PLANS are under to help breathe new life into the Garnethill area of Glasgow.

The Centre for Contemporary Arts (CCA) is looking for artists, teachers, gardeners, social workers, students, residents and members of the public to share their views on the area.

Project leaders are particularly keen to to speak to people who live and work in the area.

All idea, discoveries and suggestions will be shared with the public on a dedicated website.

The project - titled Botanic Concrete - will continue with a period of networking, planning, talks and presentations before the findings are shared with the public.

Garnethill is a conservation area bordered by Cowcaddens, Sauchiehall Street Cambridge Street and the M8 motorway.

It is home to the Glasgow School of Art, Glasgow Film Theatre and is also the location of Scotland's oldest synagogue (founded in 1879).

The area is also home to St.

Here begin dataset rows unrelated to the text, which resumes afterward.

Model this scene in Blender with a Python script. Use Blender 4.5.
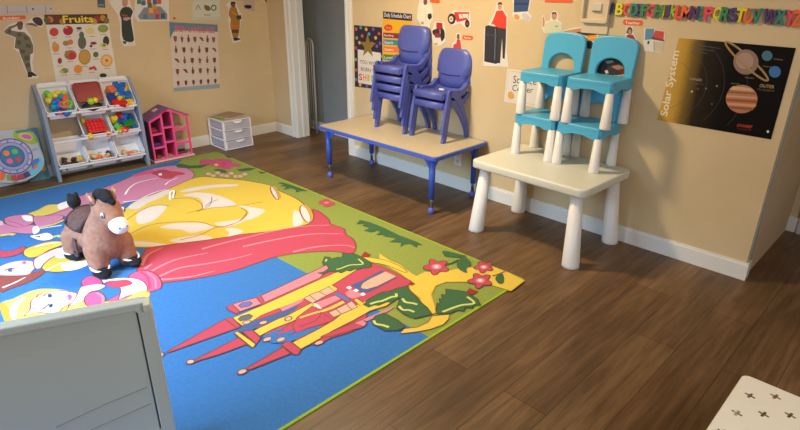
import bpy, bmesh, math, random
from mathutils import Vector, Matrix
PI = math.pi
random.seed(7)
for o in list(bpy.data.objects): bpy.data.objects.remove(o)
S = bpy.context.scene
C = S.collection

# ------------------------------------------------------------------ camera
FPX, PITCH, ROLL, YAW = 559.191, 22.848, 0.405, -44.739
CAM = Vector((5.097, -3.251, 1.509))
_P, _r, _y = (math.radians(v) for v in (PITCH, ROLL, YAW))
FW = Vector((math.sin(_y)*math.cos(_P), math.cos(_y)*math.cos(_P), -math.sin(_P)))
_rt = Vector((math.cos(_y), -math.sin(_y), 0)); _up = _rt.cross(FW)
RT = _rt*math.cos(_r) + _up*math.sin(_r); UP = -_rt*math.sin(_r) + _up*math.cos(_r)
cd = bpy.data.cameras.new('camera'); cam = bpy.data.objects.new('camera', cd); C.objects.link(cam)
cd.sensor_fit = 'HORIZONTAL'; cd.sensor_width = 36; cd.lens = FPX*36/800; cd.clip_start = .05; cd.clip_end = 60
cam.matrix_world = Matrix(((RT.x, UP.x, -FW.x, CAM.x), (RT.y, UP.y, -FW.y, CAM.y), (RT.z, UP.z, -FW.z, CAM.z), (0, 0, 0, 1)))
S.camera = cam

# ------------------------------------------------------------------ world, lights, exposure
w = bpy.data.worlds.new('world'); S.world = w; w.use_nodes = True
bg = w.node_tree.nodes['Background']; bg.inputs[0].default_value = (.55, .75, 1, 1); bg.inputs[1].default_value = 1.5
def area(name, loc, target, sx, sy, power, col, spread=180):
    d = bpy.data.lights.new(name, 'AREA'); d.shape = 'RECTANGLE'; d.size = sx; d.size_y = sy; d.energy = power; d.color = col; d.spread = math.radians(spread)
    o = bpy.data.objects.new(name, d); C.objects.link(o); o.location = loc
    o.rotation_euler = (Vector(target)-Vector(loc)).to_track_quat('-Z', 'Y').to_euler(); return o
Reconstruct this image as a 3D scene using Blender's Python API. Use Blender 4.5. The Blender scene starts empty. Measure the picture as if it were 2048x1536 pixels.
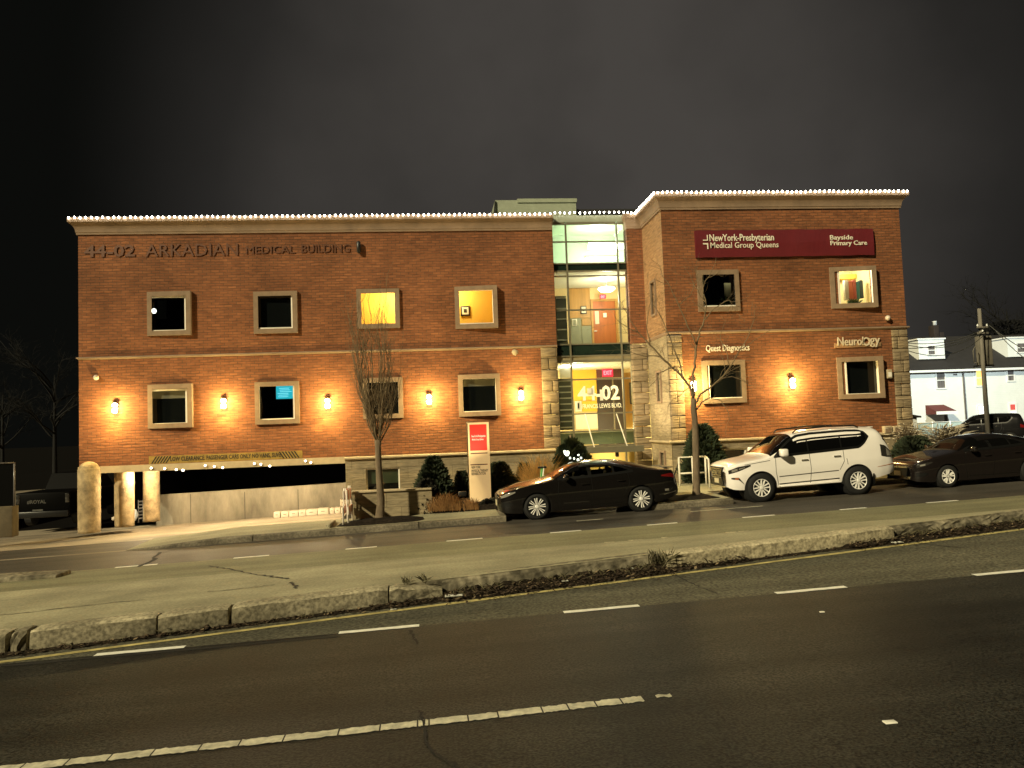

Aloysius' RC Church and school and contains several listed buildings, including Breadalbane Terrace built between 1845 - 1855 by Charles Wilson.

Julie Cathcart, Communications Manager for the CCA said: "The plan is to work with all parts of the community - people from all cultures, ages and backgrounds - to create a truly democratic understanding of the needs and desires of the people.

"This includes families living in the area, the Chinese community, students of GSA and pupils from local nurseries and schools, as well as asylum seekers and refugees.

"Our hope is to reconnect to Garnethill and stimulate local organisations, to begin looking again at their position within the neighbourhood.

"We believe that this model of supporting urban community development through creativity could be beneficial to our local area and also become a template for other communities to use to take ownership of their own civic space."

In December, the Evening Times revealed residents in Garnethill were fighting against plans to build a new block of flats close to an historic tenement.

The plans are the final stage of a previous application submitted in 2004 for developing the site near the Tenement House, a preserved tenement in Buccleuch Street owned by the National Trust.

Botanic Concrete will be launched in The Project Cafe, on Renfrew STreet on Wednesday at 6.30pm with a free community dinner.